Un maratón es, tal cual, una carrera larga de resistencia en la que se recorren 42 kilómetros 195 metros. No es necesario ir a Berlín, Chicago, Nueva York, Santiago de Chile, Tokyo o Vancouver para correrlo. Tampoco es requisito inscribirse o portar número. Quien sea que corra esa distancia podrá decir que hizo un maratón y considerarse un maratonista.

Aunque yo participaré pronto en uno de esos multitudinarios —que me emociona mucho, porque hace dos años no pude concluirlo tras abandonar por lesión en el kilómetro 18—, cada vez soy menos afín a estos eventos masivos donde hay tanto #happyrunner que a últimas fechas me sacan ronchas.

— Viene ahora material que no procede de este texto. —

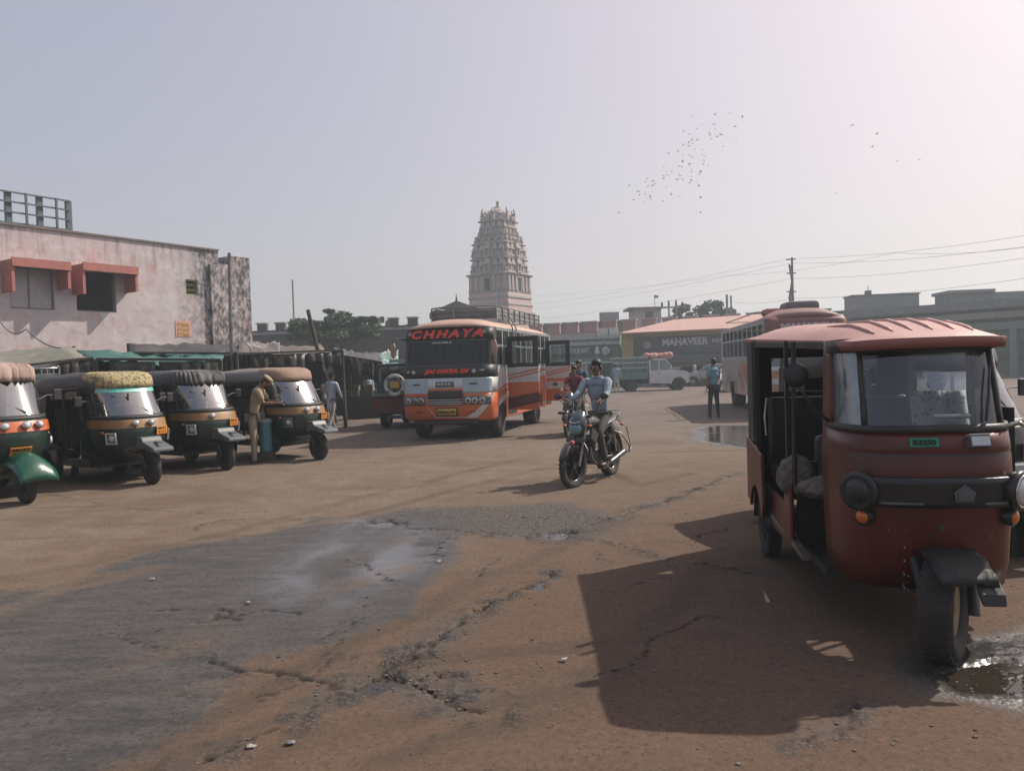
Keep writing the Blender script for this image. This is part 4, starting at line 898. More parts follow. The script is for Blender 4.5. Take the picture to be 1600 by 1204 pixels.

Yo fui uno de ellos, debo aclararlo, pero quizás empezar a correr contra reloj me amargó (un efecto típico del tiempo), especialmente cuando los eufóricos no saben distinguir la derecha de la izquierda, o cuando salen del corral A aunque les corresponda el Z. Pero hoy esta columna nada tiene que ver con mis disgustos ni con la felicidad ostentosa, sino que va dedicada a los corredores invisibles, a los que ni siquiera saben que están corriendo:

A quienes de la noche a la mañana su vida se convirtió en una cuesta, a los que cayeron enfermos, a los que no pueden dormir, a los que no quieren despertar, a quienes perdieron sus sueños, a los que no tienen fuerza para perseguirlos, a los que no encuentran sentido, a los que rezan por que todo termine pero para quienes todo continúa.

A los exhaustos, a los que no pueden parar, a los que darían todo por seguir, a quienes no tienen idea de cómo hacerlo, a aquellos que se quedaron sin nada, a los que tienen todo, pero a nadie, a quienes no pueden tener hijos y es lo único que desean, a los que ya no hablan con ellos, a los que se quedaron sin empleo y temen nunca más conseguir uno, a los inseguros, a los desamparados, a todos los que están sufriendo.

Un maratón no es una selfie, ni una medalla o una playera de finisher, es una historia de vida, una odisea, es la gesta del soldado griego Filípides, quien en el año 490 a. C. habría muerto de fatiga tras haber corrido 42 km y 195 m desde Maratón hasta Atenas para anunciar la victoria sobre el ejército persa.

Cuando vuelva a correr esa distancia sobre la faz de la tierra, será así como Murakami, al revés, de Atenas a Maratón, sin chips, sin parafernalia ni muchedumbres, yo y mi alma, solo con alguien que me ayude con la hidratación. Posiblemente entonces sí ponga en mis audífonos Shiny Happy People*.